- SUPPLIED INFORMATION
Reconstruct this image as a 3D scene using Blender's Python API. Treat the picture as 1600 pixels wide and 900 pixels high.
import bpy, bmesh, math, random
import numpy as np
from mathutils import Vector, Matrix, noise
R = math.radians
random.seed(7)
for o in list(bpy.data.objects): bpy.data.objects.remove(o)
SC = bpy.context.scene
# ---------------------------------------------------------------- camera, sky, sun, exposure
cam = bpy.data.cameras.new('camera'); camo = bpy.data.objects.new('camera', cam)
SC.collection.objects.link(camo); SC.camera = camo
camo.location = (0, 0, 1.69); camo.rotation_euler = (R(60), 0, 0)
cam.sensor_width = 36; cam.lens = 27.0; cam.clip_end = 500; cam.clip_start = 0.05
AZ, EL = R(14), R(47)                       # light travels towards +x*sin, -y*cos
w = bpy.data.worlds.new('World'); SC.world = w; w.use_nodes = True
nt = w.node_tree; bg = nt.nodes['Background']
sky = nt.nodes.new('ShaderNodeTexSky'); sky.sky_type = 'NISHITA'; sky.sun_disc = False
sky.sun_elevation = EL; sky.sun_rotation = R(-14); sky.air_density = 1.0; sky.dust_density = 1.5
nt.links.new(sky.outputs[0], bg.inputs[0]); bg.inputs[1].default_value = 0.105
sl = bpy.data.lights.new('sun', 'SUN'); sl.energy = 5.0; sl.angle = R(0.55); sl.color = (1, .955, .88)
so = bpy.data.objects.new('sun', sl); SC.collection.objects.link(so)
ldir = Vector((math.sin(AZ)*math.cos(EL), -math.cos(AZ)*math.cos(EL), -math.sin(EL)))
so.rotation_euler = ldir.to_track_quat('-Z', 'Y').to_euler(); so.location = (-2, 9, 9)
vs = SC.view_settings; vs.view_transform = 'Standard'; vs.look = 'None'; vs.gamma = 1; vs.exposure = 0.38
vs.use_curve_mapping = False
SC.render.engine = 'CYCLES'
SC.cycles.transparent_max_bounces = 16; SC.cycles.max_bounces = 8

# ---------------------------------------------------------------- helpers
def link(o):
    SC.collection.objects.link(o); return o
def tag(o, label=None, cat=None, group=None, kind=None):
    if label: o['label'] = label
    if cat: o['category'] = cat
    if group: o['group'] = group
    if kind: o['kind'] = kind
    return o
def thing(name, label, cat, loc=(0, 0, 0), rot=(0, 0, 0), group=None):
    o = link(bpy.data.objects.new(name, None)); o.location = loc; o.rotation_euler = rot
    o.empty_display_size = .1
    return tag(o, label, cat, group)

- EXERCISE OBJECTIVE
Can you give every line above again, exactly as written?

- EXERCISE RESPONSE
Reconstruct this image as a 3D scene using Blender's Python API. Treat the picture as 1600 pixels wide and 900 pixels high.
import bpy, bmesh, math, random
import numpy as np
from mathutils import Vector, Matrix, noise
R = math.radians
random.seed(7)
for o in list(bpy.data.objects): bpy.data.objects.remove(o)
SC = bpy.context.scene
# ---------------------------------------------------------------- camera, sky, sun, exposure
cam = bpy.data.cameras.new('camera'); camo = bpy.data.objects.new('camera', cam)
SC.collection.objects.link(camo); SC.camera = camo
camo.location = (0, 0, 1.69); camo.rotation_euler = (R(60), 0, 0)
cam.sensor_width = 36; cam.lens = 27.0; cam.clip_end = 500; cam.clip_start = 0.05
AZ, EL = R(14), R(47)                       # light travels towards +x*sin, -y*cos
w = bpy.data.worlds.new('World'); SC.world = w; w.use_nodes = True
nt = w.node_tree; bg = nt.nodes['Background']
sky = nt.nodes.new('ShaderNodeTexSky'); sky.sky_type = 'NISHITA'; sky.sun_disc = False
sky.sun_elevation = EL; sky.sun_rotation = R(-14); sky.air_density = 1.0; sky.dust_density = 1.5
nt.links.new(sky.outputs[0], bg.inputs[0]); bg.inputs[1].default_value = 0.105
sl = bpy.data.lights.new('sun', 'SUN'); sl.energy = 5.0; sl.angle = R(0.55); sl.color = (1, .955, .88)
so = bpy.data.objects.new('sun', sl); SC.collection.objects.link(so)
ldir = Vector((math.sin(AZ)*math.cos(EL), -math.cos(AZ)*math.cos(EL), -math.sin(EL)))
so.rotation_euler = ldir.to_track_quat('-Z', 'Y').to_euler(); so.location = (-2, 9, 9)
vs = SC.view_settings; vs.view_transform = 'Standard'; vs.look = 'None'; vs.gamma = 1; vs.exposure = 0.38
vs.use_curve_mapping = False
SC.render.engine = 'CYCLES'
SC.cycles.transparent_max_bounces = 16; SC.cycles.max_bounces = 8

# ---------------------------------------------------------------- helpers
def link(o):
    SC.collection.objects.link(o); return o
def tag(o, label=None, cat=None, group=None, kind=None):
    if label: o['label'] = label
    if cat: o['category'] = cat
    if group: o['group'] = group
    if kind: o['kind'] = kind
    return o
def thing(name, label, cat, loc=(0, 0, 0), rot=(0, 0, 0), group=None):
    o = link(bpy.data.objects.new(name, None)); o.location = loc; o.rotation_euler = rot
    o.empty_display_size = .1
    return tag(o, label, cat, group)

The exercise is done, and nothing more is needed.